Por Marcelo Estefanell ///
A cuatro siglos de la publicación de la segunda parte de don Quijote y a 399 años de muerte de su autor, algunos todavía se empecinan en querer saber en qué pueblo manchego vivieron el Caballero de la Triste Figura y su escudero Sancho Panza. Infinidad de investigadores lo han intentado con empeño y solo han logrado, esporádicamente, algún titular en los medios de comunicación y, últimamente, en las redes sociales.
Desde un punto de vista literario, el dato concreto poco importa. Más tratándose de una obra de ficción y no de un biografía.
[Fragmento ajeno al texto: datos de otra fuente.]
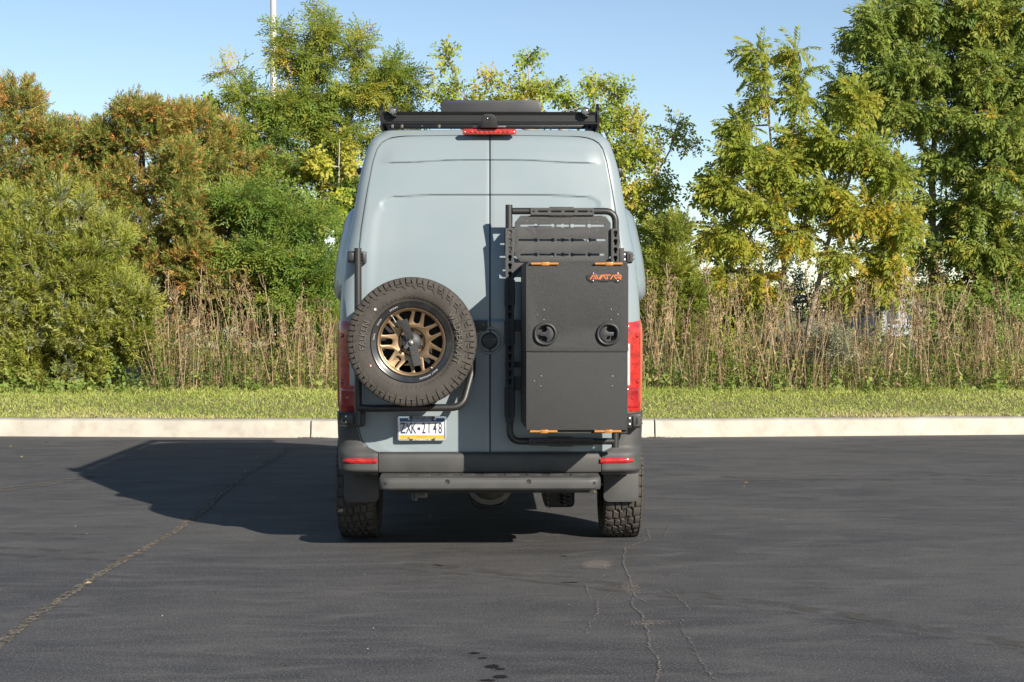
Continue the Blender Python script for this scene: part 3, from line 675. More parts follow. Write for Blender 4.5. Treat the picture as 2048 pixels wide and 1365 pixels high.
# young walnut with two tall shoots, big walnut at the right
tree('young_walnut', 'young yellow green walnut with two tall leafy shoots and a leaning grey trunk', 'walnut tree',
     [[tp(1578, 780, 15.6), tp(1574, 640, 15.6), tp(1568, 500, 15.6), tp(1556, 380, 15.6), tp(1538, 250, 15.6), tp(1528, 140, 15.6), tp(1512, 85, 15.6)], [tp(1604, 800, 15.3), tp(1618, 660, 15.3), tp(1640, 560, 15.3), tp(1668, 450, 15.3), tp(1700, 360, 15.3), tp(1712, 260, 15.3)],
      [tp(1556, 380, 15.6), tp(1590, 230, 15.6), tp(1603, 130, 15.6), tp(1588, 82, 15.6)], [tp(1640, 560, 15.3), tp(1700, 520, 15.2), tp(1760, 470, 15.2)], [tp(1568, 480, 15.6), tp(1490, 420, 15.5), tp(1440, 340, 15.5)], [tp(1668, 450, 15.3), tp(1760, 380, 15.3), tp(1790, 330, 15.3)]],
     [lobe(1508, 105, 26, 22, 15.6, .25, 22), lobe(1520, 150, 26, 25, 15.6, .25, 16), lobe(1525, 195, 28, 22, 15.6, .3, 18), lobe(1592, 105, 26, 24, 15.6, .25, 22), lobe(1600, 150, 24, 25, 15.6, .25, 18), lobe(1595, 200, 28, 25, 15.6, .3, 22), lobe(1478, 255, 40, 26, 15.6, .4, 40), lobe(1592, 275, 34, 30, 15.6, .4, 40),
      lobe(1480, 310, 50, 40, 15.5, .5, 76), lobe(1560, 330, 70, 45, 15.5, .5, 120), lobe(1650, 290, 50, 50, 15.4, .5, 84), lobe(1710, 210, 35, 55, 15.4, .4, 56), lobe(1720, 300, 60, 45, 15.3, .5, 100), lobe(1780, 350, 50, 50, 15.3, .5, 84), lobe(1640, 390, 80, 45, 15.3, .5, 110), lobe(1520, 410, 80, 45, 15.4, .5, 110), lobe(1440, 380, 45, 45, 15.5, .4, 64),
      lobe(1720, 430, 80, 50, 15.2, .5, 110), lobe(1800, 450, 50, 50, 15.2, .4, 70), lobe(1780, 510, 55, 40, 15.2, .4, 50), lobe(1480, 480, 60, 40, 15.4, .4, 56), lobe(1590, 470, 60, 40, 15.3, .4, 50), lobe(1690, 510, 50, 35, 15.2, .4, 26), lobe(1430, 470, 40, 50, 15.5, .4, 46), lobe(1450, 560, 50, 45, 15.5, .4, 44), lobe(1510, 560, 55, 40, 15.6, .4, 40), lobe(1770, 560, 65, 40, 15.4, .4, 46), lobe(1690, 580, 50, 35, 15.6, .4, 26), lobe(1560, 590, 45, 30, 15.8, .4, 22)],
     'ailanthus', L_ail, M_bark, 3, .31, (lambda i: .50 if i < 15 else (.60 if i < 20 else .66)), 61, r_tip=.006, r_base=.062, updown=-.12, outward=.5, tint_sd=.11, spread=.5)
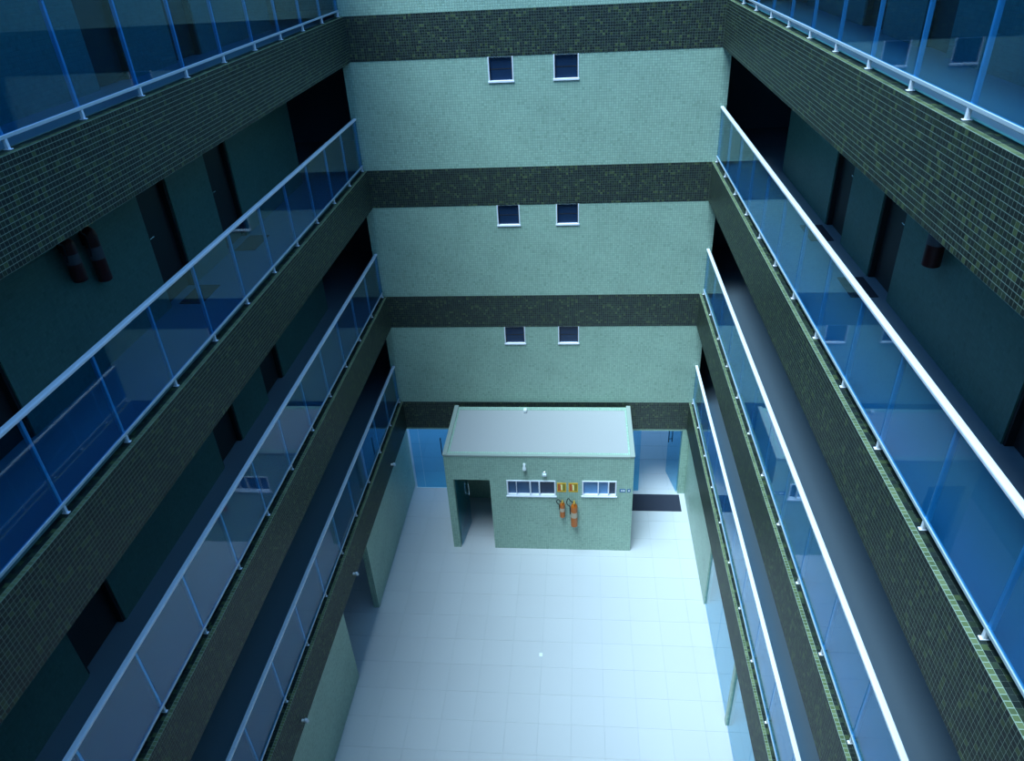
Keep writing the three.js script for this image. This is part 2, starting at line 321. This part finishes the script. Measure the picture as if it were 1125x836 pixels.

Solo encuentro atendible esa búsqueda en el plano de los intereses turísticos, aunque estos agentes han exagerado el asunto a tal grado que han llevado al Quijote a sitios donde jamás estuvo.
Lo curioso es cómo todos ocultan —o ignoran— el texto de la obra cervantina cuando, al final de primera parte, el autor nos advierte:
Este fin tuvo el Ingenioso Hidalgo de la Mancha, cuyo lugar no quiso poner Cide Hamete puntualmente, por dejar que todas las villas y lugares de la Mancha contendiesen entre sí por ahijársele y tenérsele por suyo, como contendieron las siete ciudades de Grecia por Homero.
Salvando las distancias y las situaciones, algo similar sucede con respecto a los restos mortales de don Miguel de Cervantes. Las ciudades son como los organismos vivos, mutan, cambian, mueren y renacen, la sepultura del más grande escritor del idioma castellano, se ha vuelto esquiva. Paradojas de la vida —y de la literatura que, a veces, son lo mismo—, así como no sabemos de qué pueblo concreto procedía don Quijote, es probable que jamás sepamos cuáles son los restos óseos de Cervantes. Y así como don Miguel se esconde en su novela detrás de distintos cronistas, de un autor moro, de un traductor y de un recopilador astuto y meticuloso, sus huesos se han entreverado entre los restos de su esposa y de 15 finados más.
Los hechos concretos, desnudos de toda intención y ropaje ideológico, nos dicen que Miguel de Cervantes Saavedra murió el 22 de abril de 1616, en su casa de la calle del León, esquina Francos, en Madrid, y al otro día fue enterrado en la iglesia de San Ildefonso del Convento de las Trinitarias Descalzas, calle de las Cantarranas, cerca de su morada.
Diez años más tarde, Catalina Salazar, esposa de Cervantes, sería enterrada en el mismo lugar pero, al cabo de poco tiempo, el convento sufrió varias reformas y, entre ellas, la cripta de la iglesia tuvo cambios importantes. En consecuencia, a cuatro siglos de los hechos, continúa negándose la presencia ósea de don Miguel.
El historiador Francisco Marín, junto al forense Francisco Etxebarria y la arqueóloga Almudena García-Rubio, tras mucha dedicación, estudios y prospecciones, han llegado a determinar con certeza en qué lugar exacto de la iglesia de las hermanas Trinitarias se encuentran los restos de Cervantes. Sin embargo, como forman parte un osario común con otras personas y los huesos no están en un estado óptimo para ser analizados, resulta imposible saber cuáles pertenecen a don Miguel. Incluso, una prueba de ADN parece hoy una utopía por la sencilla razón de que no hay con quién comparar los restos. La hermana de Cervantes, Luisa, quien había tomado los hábitos religiosos y se encuentra enterrada en el convento de Alcalá de Henares, también niega sus restos al hallarse en un osario que no está individualizado.
Así pues, habrá que esperar otras tecnologías, otros estudios a futuro como para tener más certezas. Mientras tanto, de no existir todavía un lugar concreto donde dejar una flor en honor al fundador de la novela moderna, siempre están sus obras para disfrutar y para difundir. Mejor homenaje que ese no conozco.